Financial spread betting

For my day trading, I use a financial spread betting company.

Don’t get bothered by the word ‘betting’; it could quite easily be called financial spread trading. However, putting the ‘betting’ word in there qualifies for no tax (under the current rules).

My opinion on why no CGT, stamp duty or explicit trading commissions:

  • It is well-known that most (and I mean most) people lose at financial spread betting. It’s not the spread betting that people fail at per se, it’s trading in general and particularly day-trading.
  • Therefore, if financial spread betting had a tax, then the vast majority would be claiming tax offsets for their losses.
  • Spread betting companies, on the other hand, make money (they operate like the casino) and the government is better off leaving the pundit who is attracted to and enjoying tax-free trading (losses) and taxing the profitable companies.

Financial spread betting is a derivative based trading which merely means that we don’t own the physical product; this does give us the advantage (not necessarily always an advantage) of being able to buy, go long, or sell, go short.

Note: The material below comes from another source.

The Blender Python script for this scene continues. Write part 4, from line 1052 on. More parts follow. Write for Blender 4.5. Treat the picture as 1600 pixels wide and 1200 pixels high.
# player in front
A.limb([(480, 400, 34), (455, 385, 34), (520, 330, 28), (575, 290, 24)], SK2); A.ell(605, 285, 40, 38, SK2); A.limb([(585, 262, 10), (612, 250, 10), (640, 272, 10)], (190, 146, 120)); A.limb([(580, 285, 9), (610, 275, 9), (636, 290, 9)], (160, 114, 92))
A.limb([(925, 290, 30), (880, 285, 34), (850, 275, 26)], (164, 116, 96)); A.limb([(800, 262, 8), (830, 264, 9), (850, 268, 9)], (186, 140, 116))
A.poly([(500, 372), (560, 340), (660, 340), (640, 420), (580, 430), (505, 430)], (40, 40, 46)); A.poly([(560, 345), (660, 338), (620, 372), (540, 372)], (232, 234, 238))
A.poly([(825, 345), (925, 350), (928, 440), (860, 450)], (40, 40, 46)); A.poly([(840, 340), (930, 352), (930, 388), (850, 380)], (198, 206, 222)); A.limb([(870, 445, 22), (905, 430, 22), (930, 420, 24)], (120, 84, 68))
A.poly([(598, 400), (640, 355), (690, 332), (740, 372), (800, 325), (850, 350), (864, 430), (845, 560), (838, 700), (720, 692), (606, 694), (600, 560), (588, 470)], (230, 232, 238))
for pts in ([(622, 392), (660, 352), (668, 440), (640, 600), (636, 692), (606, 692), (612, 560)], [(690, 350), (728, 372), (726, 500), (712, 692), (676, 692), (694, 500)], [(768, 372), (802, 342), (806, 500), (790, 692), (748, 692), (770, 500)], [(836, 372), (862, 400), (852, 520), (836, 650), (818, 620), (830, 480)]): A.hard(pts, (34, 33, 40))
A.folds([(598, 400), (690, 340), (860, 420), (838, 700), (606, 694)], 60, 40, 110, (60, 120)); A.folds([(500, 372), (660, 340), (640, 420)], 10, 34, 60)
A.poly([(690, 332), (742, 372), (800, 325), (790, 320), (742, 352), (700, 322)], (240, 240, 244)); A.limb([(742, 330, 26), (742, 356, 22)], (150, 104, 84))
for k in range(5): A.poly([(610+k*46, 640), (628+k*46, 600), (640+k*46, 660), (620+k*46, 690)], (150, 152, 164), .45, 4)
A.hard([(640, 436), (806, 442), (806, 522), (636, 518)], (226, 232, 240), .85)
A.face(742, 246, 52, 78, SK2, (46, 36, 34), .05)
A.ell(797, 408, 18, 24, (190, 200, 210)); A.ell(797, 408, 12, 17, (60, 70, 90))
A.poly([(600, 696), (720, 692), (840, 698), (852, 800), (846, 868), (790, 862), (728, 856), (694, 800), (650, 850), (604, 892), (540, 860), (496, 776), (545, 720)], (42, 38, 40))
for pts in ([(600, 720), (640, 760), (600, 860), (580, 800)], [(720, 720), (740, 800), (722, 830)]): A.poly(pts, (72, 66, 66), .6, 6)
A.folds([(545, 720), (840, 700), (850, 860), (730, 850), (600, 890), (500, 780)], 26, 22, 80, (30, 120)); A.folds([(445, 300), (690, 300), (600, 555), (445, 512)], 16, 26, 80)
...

We also, unlike an ISA trade, don’t pay a fee for our trades. (I’m considering short-term trades from a DFT here). However, we do pay a spread. A spread being the difference between the buy and the sell.

It might be noticed in my ‘algorithm to trade by’ page that I make repeated reference to the spread – in particular, half-spread. The beginner doesn’t fully appreciate the importance of managing the spread. Furthermore, both the beginner and the intermediate, mainly if the latter drops into the dip, don’t fully understand the importance of managing margin and leverage.


  • On selecting a spread betting company probably my most significant criteria is the tightness of the spread.
  • A spread of, say, 2.5 pips for GBP/JPY is not a lot when we are trading at the minimum of £1 per pip. (As an aside, the amount per trade or reward/risk measurement has a consistent potential loss per trade).
  • If we entered a trade and exited immediately then for the £1 per pip example this would cost us £2.5.
  • Okay, that sounds very reasonable mainly as the average ISA has an ‘in/out’ trade cost of £24. (An ISA also has a spread, but let’s keep it simple)
  • An expert’s (retailers) account may take them to the region of £60 per pip. An immediate ‘in/out’ in this example would cost £150. And they wouldn’t want to do that too often.
  • So, as we can see spread is a definite factor in financial spread betting; in my day-trading, I measure to 0.1 of a pip and spread included in my measurements.

The real benefit of spread betting is leverage – for the expert at least who has learnt how to manage leverage and margin. The beginner, and often the intermediate trader, will misuse leverage (only having to commit 1% to 10% of funds to a trade). There is an enquiry ongoing to protect the inexperienced trader by a substantial reduction in leverage allowed. The effect of which will probably kill financial spread betting as an attractive trading vehicle for the expert.